As to archival information and how we do this, I believe that the digital age is an opportunity for us to preserve documents in a way that didn't exist before. Of course, that's going to mean that we're going to have to be able to read those documents digitally. In 1990, had documents been digitized and saved on large square floppy disks, we would be in the unfortunate position of having to figure out how to read those documents. One thing that digitization allows for is the collection and preservation of documents in such a way that they can be shared.
Documents take up an awful lot of space. One of the problems that small, local archives face is their inability to deal with all of the materials that come to them. Within the last 50 years, and especially within the last 30 years, we've become much more aware of the importance of materials other than documents for the preservation of Canada's history. This is material history, and those artifacts are space-consuming. How do we preserve those? Regardless, I think it's important to do it.
As to how we tie museums together, I think that museums in small regions, or even in large regions, need to be encouraged to work together instead of at cross purposes. In the community that I live in—and I sit on the board of one museum—there is competition, and usually it's for resources. That's usually the problem. It's not a competition over the narrative; the competition is over who's going to get the funding to be able to do more work. Museums need to be encouraged to become part of the larger story, not just to preserve employment for themselves.
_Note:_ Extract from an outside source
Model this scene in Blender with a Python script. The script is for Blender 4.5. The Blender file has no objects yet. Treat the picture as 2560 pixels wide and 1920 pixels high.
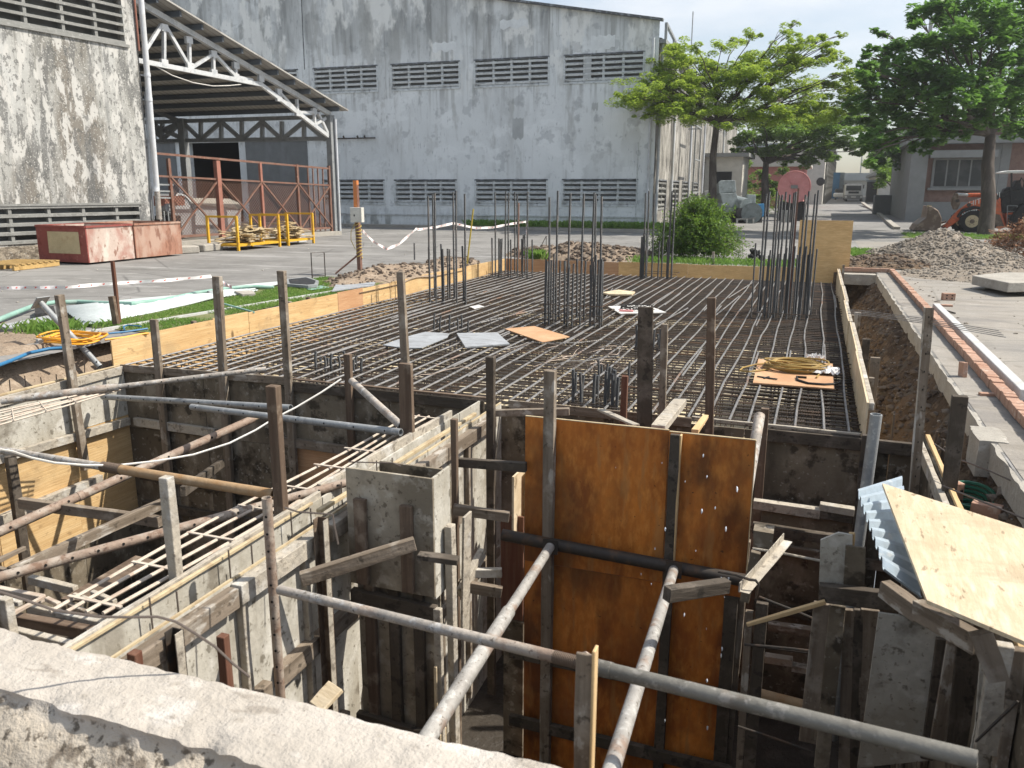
import bpy, math, random
from mathutils import Vector as Vec, Matrix, noise
random.seed(7)
R=math.radians
SC=bpy.context.scene; COL=SC.collection
# ---------------- camera, world, sun, exposure ----------------
PITCH=13.23; ROLL=-0.15; AZ=20.12; EYE=1.8; FPX=2045.0
_cp,_sp=math.cos(R(PITCH)),math.sin(R(PITCH)); _cr,_sr=math.cos(R(ROLL)),math.sin(R(ROLL))
_rt=Vec((1,0,0)); _fw=Vec((0,_cp,-_sp)); _dn=Vec((0,-_sp,-_cp))
_RZ=Matrix.Rotation(R(AZ),3,'Z')
RT=_RZ@(_cr*_rt+_sr*_dn); DN=_RZ@(-_sr*_rt+_cr*_dn); FW=_RZ@_fw
EYEP=Vec((0,0,EYE))
cd=bpy.data.cameras.new('camera'); cam=bpy.data.objects.new('camera',cd); COL.objects.link(cam)
_m=Matrix((( RT.x,-DN.x,-FW.x),(RT.y,-DN.y,-FW.y),(RT.z,-DN.z,-FW.z))).to_4x4(); _m.translation=EYEP
cam.matrix_world=_m
cd.sensor_fit='HORIZONTAL'; cd.sensor_width=36; cd.lens=36*FPX/2560; cd.clip_start=0.05; cd.clip_end=2000
SC.camera=cam
cd.dof.use_dof=True; cd.dof.focus_distance=9.0; cd.dof.aperture_fstop=4.0
SUN_AZ=R(66); SUN_EL=R(50)          # azimuth from +Y towards +X
w=bpy.data.worlds.new('World'); SC.world=w; w.use_nodes=True
nt=w.node_tree; nt.nodes.clear()
o_=nt.nodes.new('ShaderNodeOutputWorld'); bg=nt.nodes.new('ShaderNodeBackground'); sk=nt.nodes.new('ShaderNodeTexSky')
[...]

Local museums operate with important groups of volunteers. One of the archivists with whom I work in my own field is a volunteer archivist. She's over 80 years old. She drives from St. Thomas, Ontario, to Newmarket every time I want to meet with her to get into the archives. If those small archives aren't protected, we will definitely lose a critical part of Canada's history. It's not all in the national archives, or even in large provincial archives. In fact, as a historian who works largely in local archives, I think a very important part of our story is found in those places.